▶ _THE REQUEST_
Locate every line in the records below that holds the word "pixels" and return each one.

==== MATERIAL PROVIDED

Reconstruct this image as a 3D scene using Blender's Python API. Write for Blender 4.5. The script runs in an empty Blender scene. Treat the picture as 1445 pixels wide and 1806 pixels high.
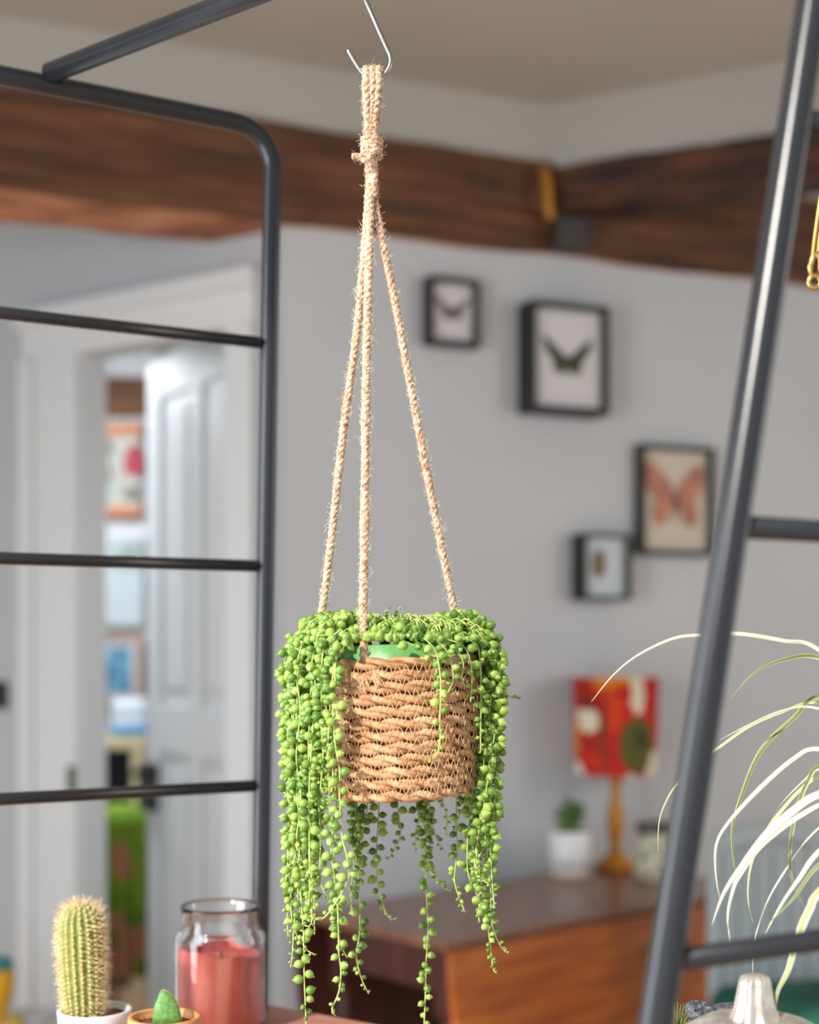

========
==== MATERIAL PROVIDED

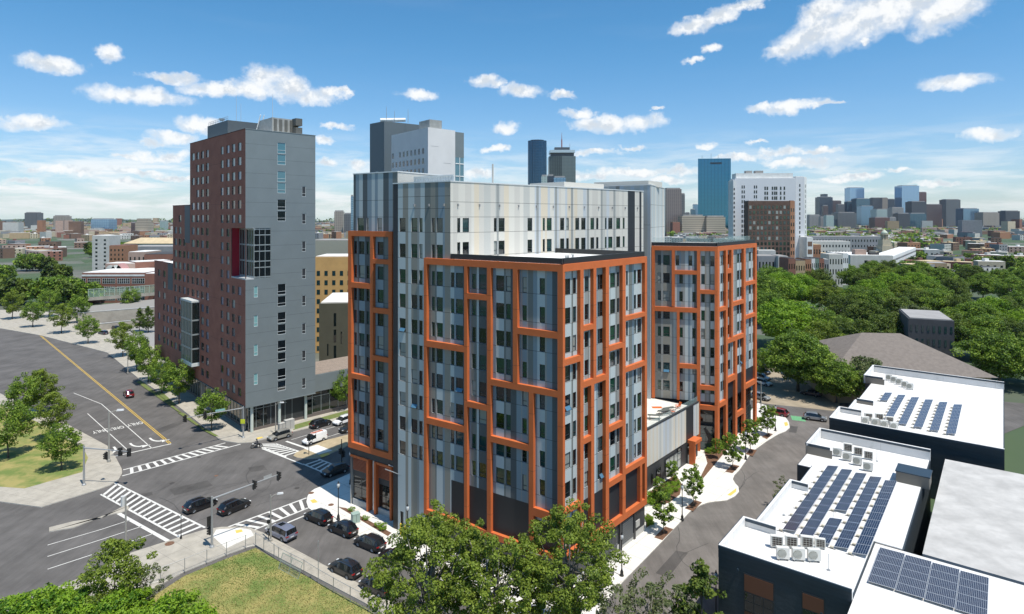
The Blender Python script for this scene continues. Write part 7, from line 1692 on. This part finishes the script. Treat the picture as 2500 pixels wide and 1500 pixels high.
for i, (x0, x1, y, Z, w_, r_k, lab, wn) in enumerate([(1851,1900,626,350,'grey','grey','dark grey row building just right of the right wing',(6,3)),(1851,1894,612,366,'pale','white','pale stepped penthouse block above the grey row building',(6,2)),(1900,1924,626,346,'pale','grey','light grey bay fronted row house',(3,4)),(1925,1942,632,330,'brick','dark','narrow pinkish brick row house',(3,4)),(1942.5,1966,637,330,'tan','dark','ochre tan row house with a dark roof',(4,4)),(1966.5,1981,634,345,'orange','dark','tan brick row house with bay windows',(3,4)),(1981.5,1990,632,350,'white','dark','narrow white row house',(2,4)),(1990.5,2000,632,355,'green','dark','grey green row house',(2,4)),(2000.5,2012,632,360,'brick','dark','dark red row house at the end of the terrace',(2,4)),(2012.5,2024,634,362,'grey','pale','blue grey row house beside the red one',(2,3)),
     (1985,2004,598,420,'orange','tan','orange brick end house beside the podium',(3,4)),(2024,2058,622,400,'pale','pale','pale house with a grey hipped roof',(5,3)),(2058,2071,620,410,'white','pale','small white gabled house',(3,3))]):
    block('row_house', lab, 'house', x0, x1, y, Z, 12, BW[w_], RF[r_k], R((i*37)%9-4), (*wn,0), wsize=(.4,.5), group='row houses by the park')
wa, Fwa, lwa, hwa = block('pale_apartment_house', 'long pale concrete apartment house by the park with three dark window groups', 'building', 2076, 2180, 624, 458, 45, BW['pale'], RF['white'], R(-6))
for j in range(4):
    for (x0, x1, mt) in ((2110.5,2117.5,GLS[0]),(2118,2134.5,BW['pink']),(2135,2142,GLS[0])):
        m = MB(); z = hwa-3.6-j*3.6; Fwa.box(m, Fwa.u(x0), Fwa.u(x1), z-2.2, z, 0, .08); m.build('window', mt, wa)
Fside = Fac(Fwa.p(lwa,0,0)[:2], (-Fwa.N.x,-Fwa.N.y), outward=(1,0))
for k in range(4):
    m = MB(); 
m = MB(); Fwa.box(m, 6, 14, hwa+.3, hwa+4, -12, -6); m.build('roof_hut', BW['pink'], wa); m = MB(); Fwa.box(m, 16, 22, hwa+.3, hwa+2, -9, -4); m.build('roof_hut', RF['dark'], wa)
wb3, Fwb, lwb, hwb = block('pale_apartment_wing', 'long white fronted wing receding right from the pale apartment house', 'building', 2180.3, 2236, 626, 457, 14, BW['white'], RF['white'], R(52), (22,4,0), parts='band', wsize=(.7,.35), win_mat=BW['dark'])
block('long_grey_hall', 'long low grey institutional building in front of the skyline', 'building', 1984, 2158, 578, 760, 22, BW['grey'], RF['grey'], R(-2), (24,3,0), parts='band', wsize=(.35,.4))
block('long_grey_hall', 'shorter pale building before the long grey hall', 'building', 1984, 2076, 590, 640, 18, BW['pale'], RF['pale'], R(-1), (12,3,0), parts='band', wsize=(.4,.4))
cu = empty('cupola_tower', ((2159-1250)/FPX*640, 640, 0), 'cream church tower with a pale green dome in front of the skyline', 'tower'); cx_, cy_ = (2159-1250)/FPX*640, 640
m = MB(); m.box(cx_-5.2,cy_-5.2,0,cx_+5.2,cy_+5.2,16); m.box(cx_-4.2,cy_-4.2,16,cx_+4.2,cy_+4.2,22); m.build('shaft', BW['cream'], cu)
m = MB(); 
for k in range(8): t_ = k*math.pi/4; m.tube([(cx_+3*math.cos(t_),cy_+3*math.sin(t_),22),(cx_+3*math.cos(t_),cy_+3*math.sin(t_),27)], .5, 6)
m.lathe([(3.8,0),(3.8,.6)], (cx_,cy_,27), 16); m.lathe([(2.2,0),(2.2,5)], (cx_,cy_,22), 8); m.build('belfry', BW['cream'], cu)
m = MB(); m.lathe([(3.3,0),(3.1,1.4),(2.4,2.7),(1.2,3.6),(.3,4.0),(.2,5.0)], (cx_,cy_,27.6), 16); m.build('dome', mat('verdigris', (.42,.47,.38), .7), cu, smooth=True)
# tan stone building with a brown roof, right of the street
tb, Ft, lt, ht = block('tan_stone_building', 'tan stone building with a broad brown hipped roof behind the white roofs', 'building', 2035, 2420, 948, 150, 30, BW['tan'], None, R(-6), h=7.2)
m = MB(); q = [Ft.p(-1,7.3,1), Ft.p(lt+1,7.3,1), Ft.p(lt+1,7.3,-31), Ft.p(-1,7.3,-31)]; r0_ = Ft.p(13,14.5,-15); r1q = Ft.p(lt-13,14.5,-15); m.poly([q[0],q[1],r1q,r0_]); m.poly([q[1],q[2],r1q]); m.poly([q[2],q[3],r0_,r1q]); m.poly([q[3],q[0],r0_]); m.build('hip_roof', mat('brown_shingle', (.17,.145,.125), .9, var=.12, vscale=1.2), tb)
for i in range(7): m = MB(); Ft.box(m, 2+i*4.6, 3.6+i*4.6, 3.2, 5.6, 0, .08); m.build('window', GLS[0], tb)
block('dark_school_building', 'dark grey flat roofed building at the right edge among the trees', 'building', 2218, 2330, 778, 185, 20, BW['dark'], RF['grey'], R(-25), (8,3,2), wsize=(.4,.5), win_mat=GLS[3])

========
==== MATERIAL PROVIDED

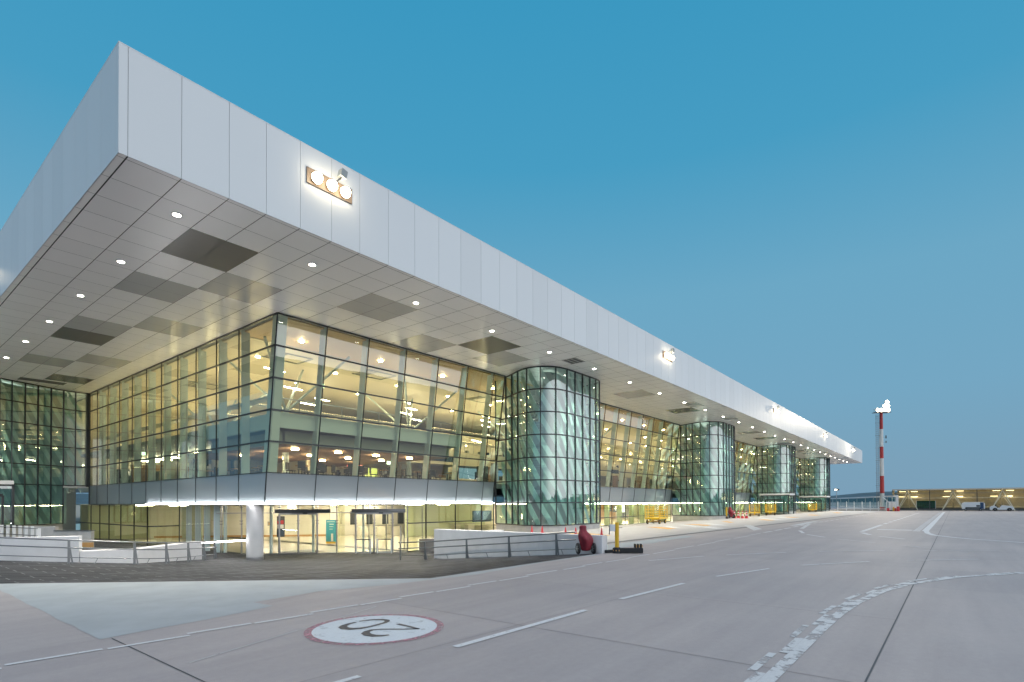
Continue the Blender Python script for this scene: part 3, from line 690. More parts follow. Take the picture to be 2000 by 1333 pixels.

========

▶ _RESULT BELOW_
Reconstruct this image as a 3D scene using Blender's Python API. Write for Blender 4.5. The script runs in an empty Blender scene. Treat the picture as 1445 pixels wide and 1806 pixels high.
The Blender Python script for this scene continues. Write part 7, from line 1692 on. This part finishes the script. Treat the picture as 2500 pixels wide and 1500 pixels high.
Continue the Blender Python script for this scene: part 3, from line 690. More parts follow. Take the picture to be 2000 by 1333 pixels.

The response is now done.